Superintendent Carrie told the RSU 52/MSAD 52 school board on Aug. 7 that the district will focus this year on data use, safe-school reunification plans and continuing curriculum implementation, and she said the district had received a $516,107.04 final grant award.
The update matters because the plan guides classroom instruction, safety protocols and near-term capital and staffing decisions across the district's elementary, middle and high schools.
Carrie opened the presentation by asking board members to review the packet and said the administrative team had spent the summer analyzing data and aligning it to the strategic plan.
"For this year, focusing on the use of data," Carrie said. "We have gotten better and better at that, but the moment over the summer was that we need a team because right now, we all work to collect data, but then I'm the one who's putting it all together." She said administrators will form a team to make data review a routine practice in buildings.
The superintendent described several priorities: finish revised emergency and reunification plans (she said Central Maine Community College has been identified as the reunification site for the high school), finish implementation of new math materials in grades 3'8, continue second-year implementation of the adopted elementary reading materials, expand professional development and finalize capital-improvement decisions.
On federal funding, Carrie said the district had received a final award of $516,107.04 after resubmitting Title II and Title IV allocations. "That is more money than last year," she said, adding that Title I funds will primarily support Green and Leeds schools and that principals will meet with her on how to use the funds.

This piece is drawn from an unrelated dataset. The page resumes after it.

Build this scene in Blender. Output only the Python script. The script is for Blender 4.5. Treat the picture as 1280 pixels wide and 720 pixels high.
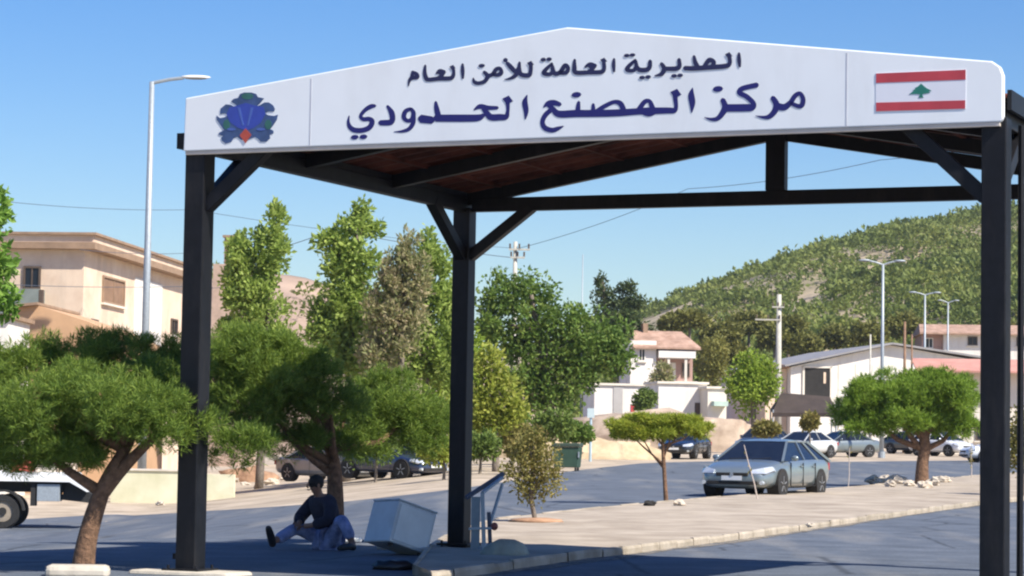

Board members asked for clarifications. Board member Antoinette questioned the choice of Central Maine Community College as the high-school reunification site and whether it would gather students from multiple schools. Carrie said the college has an on-site public safety team and that district leaders met with college officials, the college president and safety staff. "I feel really confident that we can get them all down there," she said, noting the location is about a 15-minute drive and that sending all high-school students to one location reduces confusion for families in an evacuation.
Carrie also presented outcome data from last year: the district's percent of students with IEPs spending 80% or more of their school day in general education rose modestly to about 50.6%, and the number of special-education referrals continued to increase while qualifying rates have held steady. She highlighted reading-growth data showing that the share of students meeting or exceeding individualized growth goals roughly doubled in most grades after implementing the new reading materials, with especially notable growth among students with disabilities in elementary grades.
On staffing and professional development, Carrie said coaches increased instructional cycles districtwide (68 individual coaching cycles reported last year) and that early-release time will be used for PD aligned to reading and math implementation.
On facilities and safety, Carrie summarized progress on capital projects and reserve-account spending; she said some projects have funding identified and others remain to be scheduled by the board and facilities committee.
Board members gave no formal votes on the strategic plan at the meeting; the presentation served as an annual update and as the basis for next steps, including further work by the district data team, PTV (facilities/budget committee) and building leaders.
Carrie closed by reminding the board the full strategic plan is in the packet and will be posted to the district website for public review.